EUH 6936 12461 Sem: The Waning of the Middle Ages?: Europe in the long Fifteenth Century – David Sheffler. 6-8:45 R
Johan Huizinga famously described the fourteenth and fifteenth centuries in Latin Europe as an age of decline, decay, and deterioration. “It was,” as he so eloquently wrote “a time of overripeness and the falling of blossoms.” The scholarly brilliance and sublime prose of Huizinga’s masterpiece shaped scholarly and popular perceptions of the late Middle Ages for generations. This research seminar will reexamine Huizinga’s Middle Ages, focusing especially on the long fifteenth century. How useful are such organic metaphors? Was late medieval religious experience characterized by pessimism and an obsession with death? Did the late Middle Ages really experience a failure of imagination? Can sharp distinctions be drawn between the mentalities of modern (presumably more sophisticated men) and the “the violent and impulsive spirits” of Huizinga’s Middle Ages?

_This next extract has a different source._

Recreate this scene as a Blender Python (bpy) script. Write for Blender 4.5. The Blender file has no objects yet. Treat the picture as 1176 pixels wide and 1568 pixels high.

LAH 5934 12460 Rebellion and Revolution in Latin America – Alison Bruey. 6-8:45 R
This reading and research seminar offers the opportunity for in-depth study of rebellion and revolution in 20th-century Latin America. From the Mexican Revolution to the revolutionary movements of the Cold War era, including especially the Cuban and Nicaraguan Revolutions, this course provides a strong base for further study of the political and social processes that profoundly marked the history of Latin America and the world.